■ What is asked:
Transcribe the material exactly. Images do not belong in the copy.

★ ★ ★ ★ ★ ★ ★

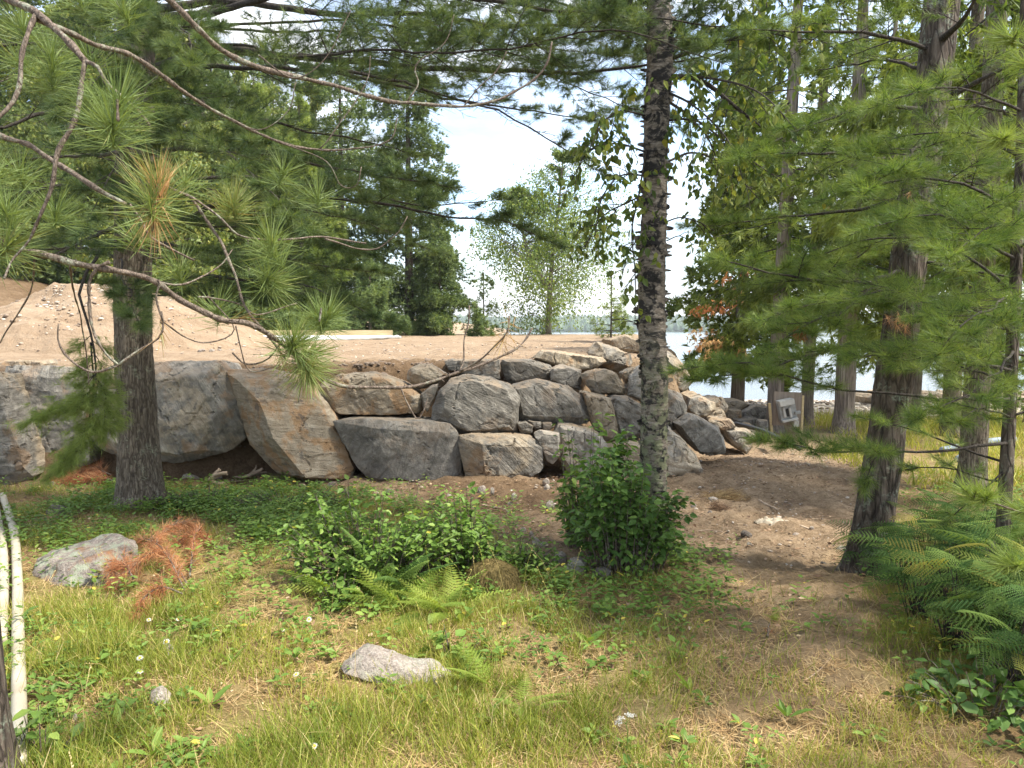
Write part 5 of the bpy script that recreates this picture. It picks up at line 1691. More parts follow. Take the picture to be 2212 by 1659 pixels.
def birch():
    rng = np.random.default_rng(606)
    b = P(1402, 1200, 5.9)
    b[2] = gz(b[0], b[1]) - .03
    tr = [b, P(1408, 1080, 5.88), P(1412, 960, 5.8), P(1414, 830, 5.75), P(1408, 700, 5.75), P(1408, 590, 5.75), P(1413, 470, 5.77), P(1416, 340, 5.8), P(1420, 220, 5.82), P(1426, 120, 5.85), P(1422, -60, 5.9)]
    root = thing('paper_birch', b, 'birch with peeling grey and black bark growing out of the leafy bush', 'tree')
    g = Geo()
    rad = [.125, .108, .100, .098, .100, .100, .092, .090, .092, .096, .062]
    trunk_mesh(g, tr, rad, 64, 460, .006, .03, 0, 11, vs=14, hs=6)
    tube(g, smooth_path([tr[-1], tr[-1] + [.1, .1, 2.2], tr[-1] + [-.1, .2, 4.5]], 20), np.linspace(.062, .01, 20), 10, .5, 0)
    # curls of peeling bark standing off the trunk
    path = smooth_path(tr, 200)
    rr = np.interp(np.linspace(0, 1, 200), np.linspace(0, 1, len(rad)), rad)
    n = 520
    k = rng.integers(8, 196, n)
    a = rng.uniform(0, 2 * math.pi, n)
    out = np.stack([np.cos(a), np.sin(a), np.zeros(n)], -1)
    tan_ = np.stack([-np.sin(a), np.cos(a), np.zeros(n)], -1)
    w = rng.uniform(.010, .045, n)
    l = rng.uniform(.012, .045, n)
    C = np.array([[0, -.5, 0], [0, .5, 0], [.5, -.5, .15], [.5, .5, .15], [.85, -.4, .5], [.85, .4, .5], [.9, -.2, .9], [.9, .2, .9]])
    CF = np.array([[0, 1, 3], [0, 3, 2], [2, 3, 5], [2, 5, 4], [4, 5, 7], [4, 7, 6]])
    fr = np.stack([nrm(tan_ + out * .25), np.tile([[0, 0, 1.0]], (n, 1)) + 0 * out, out], 1)
    inst(g, C, CF, path[k] + out * (rr[k] * .985)[:, None], fr, np.stack([l, w, l * .9], -1), .5, 0)
    lv = []
    A = PP
    B = [(A((1448, 165, 5.8), (1500, 170, 5.7), (1540, 190, 5.65), (1600, 240, 5.6), (1680, 300, 5.6), (1760, 340, 5.6)), .022, 26, .55),
         (A((1455, 165, 5.8), (1540, 170, 5.2), (1640, 200, 4.9), (1720, 280, 4.7)), .012, 22, .55),
         (A((1440, 80, 5.85), (1490, 30, 5.7), (1560, -10, 5.6), (1650, -10, 5.5)), .02, 24, .6),
         (A((1440, 130, 5.85), (1560, 90, 5.5), (1650, 70, 5.3), (1730, 90, 5.2)), .016, 24, .55),
         (A((1405, 90, 5.85), (1375, 40, 5.8), (1340, -40, 5.7), (1300, -120, 5.6)), .03, 14, .5),
         (A((1430, 0, 5.9), (1520, -80, 5.6), (1620, -60, 5.4), (1700, 20, 5.3)), .016, 20, .6),
         (A((1400, 300, 5.8), (1380, 420, 5.6), (1365, 500, 5.5), (1372, 590, 5.5), (1372, 690, 5.55)), .008, 12, .28),
         (A((1400, 330, 5.8), (1330, 310, 5.6), (1270, 330, 5.5), (1235, 390, 5.45)), .008, 16, .34),
         (A((1400, 380, 5.8), (1340, 380, 5.4), (1300, 430, 5.2), (1285, 510, 5.1)), .008, 15, .34),
         (A((1395, 420, 5.78), (1350, 440, 5.9), (1300, 470, 6.0), (1260, 540, 6.0)), .007, 14, .32),
         (A((1395, 500, 5.77), (1360, 540, 5.6), (1345, 590, 5.5)), .006, 9, .25),
         (A((1395, 250, 5.8), (1340, 240, 5.5), (1300, 270, 5.3), (1270, 330, 5.2)), .008, 14, .32),
         (A((1440, 260, 5.8), (1490, 260, 5.6), (1530, 300, 5.5), (1560, 380, 5.5)), .010, 18, .45),
         (A((1440, 350, 5.8), (1500, 330, 6.0), (1570, 360, 6.2), (1640, 430, 6.3)), .010, 18, .42),
         (A((1436, 480, 5.77), (1470, 470, 5.7), (1510, 480, 5.6), (1545, 500, 5.6)), .006, 8, .24),
         (A((1440, 520, 5.77), (1470, 510, 5.8), (1500, 530, 5.8)), .005, 5, .18),
         (A((1445, 200, 5.8), (1500, 230, 5.3), (1570, 300, 5.0), (1610, 400, 4.9)), .010, 20, .45),
         (A((1445, 220, 5.8), (1520, 270, 6.3), (1600, 330, 6.7), (1700, 400, 7.0)), .012, 20, .5),
         (A((1380, 700, 5.75), (1350, 690, 5.6), (1320, 690, 5.5)), .003, 2, .12),
         (A((1430, -100, 5.9), (1300, -220, 5.6), (1150, -250, 5.4)), .02, 20, .6),
         (A((1430, -200, 5.9), (1500, -350, 6.4), (1600, -380, 6.9)), .02, 24, .7)]
    for pts, r, n, L in B:
        twig_tree(g, rng, pts, r, int(n * (.62 if pts[0][0] > P(1425, 200, 5.8)[0] else 1)), L, lv, .026)
    part(g, 'trunk', [MAT['bark_birch'], MAT['twig_dark']], root, True)
    p = np.concatenate(lv)
    p, _ = prune(rng, p, p, [SKY_GAP, [(1225, 620), (1360, 620), (1360, 800), (1225, 800)]], .12)
    c = Geo()
    hang_leaves(c, rng, p, rng.uniform(.042, .075, len(p)))
    part(c, 'crown', MAT['birchleaf'], root)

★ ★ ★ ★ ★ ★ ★

■ Right answer:
Write part 5 of the bpy script that recreates this picture. It picks up at line 1691. More parts follow. Take the picture to be 2212 by 1659 pixels.
def birch():
    rng = np.random.default_rng(606)
    b = P(1402, 1200, 5.9)
    b[2] = gz(b[0], b[1]) - .03
    tr = [b, P(1408, 1080, 5.88), P(1412, 960, 5.8), P(1414, 830, 5.75), P(1408, 700, 5.75), P(1408, 590, 5.75), P(1413, 470, 5.77), P(1416, 340, 5.8), P(1420, 220, 5.82), P(1426, 120, 5.85), P(1422, -60, 5.9)]
    root = thing('paper_birch', b, 'birch with peeling grey and black bark growing out of the leafy bush', 'tree')
    g = Geo()
    rad = [.125, .108, .100, .098, .100, .100, .092, .090, .092, .096, .062]
    trunk_mesh(g, tr, rad, 64, 460, .006, .03, 0, 11, vs=14, hs=6)
    tube(g, smooth_path([tr[-1], tr[-1] + [.1, .1, 2.2], tr[-1] + [-.1, .2, 4.5]], 20), np.linspace(.062, .01, 20), 10, .5, 0)
    # curls of peeling bark standing off the trunk
    path = smooth_path(tr, 200)
    rr = np.interp(np.linspace(0, 1, 200), np.linspace(0, 1, len(rad)), rad)
    n = 520
    k = rng.integers(8, 196, n)
    a = rng.uniform(0, 2 * math.pi, n)
    out = np.stack([np.cos(a), np.sin(a), np.zeros(n)], -1)
    tan_ = np.stack([-np.sin(a), np.cos(a), np.zeros(n)], -1)
    w = rng.uniform(.010, .045, n)
    l = rng.uniform(.012, .045, n)
    C = np.array([[0, -.5, 0], [0, .5, 0], [.5, -.5, .15], [.5, .5, .15], [.85, -.4, .5], [.85, .4, .5], [.9, -.2, .9], [.9, .2, .9]])
    CF = np.array([[0, 1, 3], [0, 3, 2], [2, 3, 5], [2, 5, 4], [4, 5, 7], [4, 7, 6]])
    fr = np.stack([nrm(tan_ + out * .25), np.tile([[0, 0, 1.0]], (n, 1)) + 0 * out, out], 1)
    inst(g, C, CF, path[k] + out * (rr[k] * .985)[:, None], fr, np.stack([l, w, l * .9], -1), .5, 0)
    lv = []
    A = PP
    B = [(A((1448, 165, 5.8), (1500, 170, 5.7), (1540, 190, 5.65), (1600, 240, 5.6), (1680, 300, 5.6), (1760, 340, 5.6)), .022, 26, .55),
         (A((1455, 165, 5.8), (1540, 170, 5.2), (1640, 200, 4.9), (1720, 280, 4.7)), .012, 22, .55),
         (A((1440, 80, 5.85), (1490, 30, 5.7), (1560, -10, 5.6), (1650, -10, 5.5)), .02, 24, .6),
         (A((1440, 130, 5.85), (1560, 90, 5.5), (1650, 70, 5.3), (1730, 90, 5.2)), .016, 24, .55),
         (A((1405, 90, 5.85), (1375, 40, 5.8), (1340, -40, 5.7), (1300, -120, 5.6)), .03, 14, .5),
         (A((1430, 0, 5.9), (1520, -80, 5.6), (1620, -60, 5.4), (1700, 20, 5.3)), .016, 20, .6),
         (A((1400, 300, 5.8), (1380, 420, 5.6), (1365, 500, 5.5), (1372, 590, 5.5), (1372, 690, 5.55)), .008, 12, .28),
         (A((1400, 330, 5.8), (1330, 310, 5.6), (1270, 330, 5.5), (1235, 390, 5.45)), .008, 16, .34),
         (A((1400, 380, 5.8), (1340, 380, 5.4), (1300, 430, 5.2), (1285, 510, 5.1)), .008, 15, .34),
         (A((1395, 420, 5.78), (1350, 440, 5.9), (1300, 470, 6.0), (1260, 540, 6.0)), .007, 14, .32),
         (A((1395, 500, 5.77), (1360, 540, 5.6), (1345, 590, 5.5)), .006, 9, .25),
         (A((1395, 250, 5.8), (1340, 240, 5.5), (1300, 270, 5.3), (1270, 330, 5.2)), .008, 14, .32),
         (A((1440, 260, 5.8), (1490, 260, 5.6), (1530, 300, 5.5), (1560, 380, 5.5)), .010, 18, .45),
         (A((1440, 350, 5.8), (1500, 330, 6.0), (1570, 360, 6.2), (1640, 430, 6.3)), .010, 18, .42),
         (A((1436, 480, 5.77), (1470, 470, 5.7), (1510, 480, 5.6), (1545, 500, 5.6)), .006, 8, .24),
         (A((1440, 520, 5.77), (1470, 510, 5.8), (1500, 530, 5.8)), .005, 5, .18),
         (A((1445, 200, 5.8), (1500, 230, 5.3), (1570, 300, 5.0), (1610, 400, 4.9)), .010, 20, .45),
         (A((1445, 220, 5.8), (1520, 270, 6.3), (1600, 330, 6.7), (1700, 400, 7.0)), .012, 20, .5),
         (A((1380, 700, 5.75), (1350, 690, 5.6), (1320, 690, 5.5)), .003, 2, .12),
         (A((1430, -100, 5.9), (1300, -220, 5.6), (1150, -250, 5.4)), .02, 20, .6),
         (A((1430, -200, 5.9), (1500, -350, 6.4), (1600, -380, 6.9)), .02, 24, .7)]
    for pts, r, n, L in B:
        twig_tree(g, rng, pts, r, int(n * (.62 if pts[0][0] > P(1425, 200, 5.8)[0] else 1)), L, lv, .026)
    part(g, 'trunk', [MAT['bark_birch'], MAT['twig_dark']], root, True)
    p = np.concatenate(lv)
    p, _ = prune(rng, p, p, [SKY_GAP, [(1225, 620), (1360, 620), (1360, 800), (1225, 800)]], .12)
    c = Geo()
    hang_leaves(c, rng, p, rng.uniform(.042, .075, len(p)))
    part(c, 'crown', MAT['birchleaf'], root)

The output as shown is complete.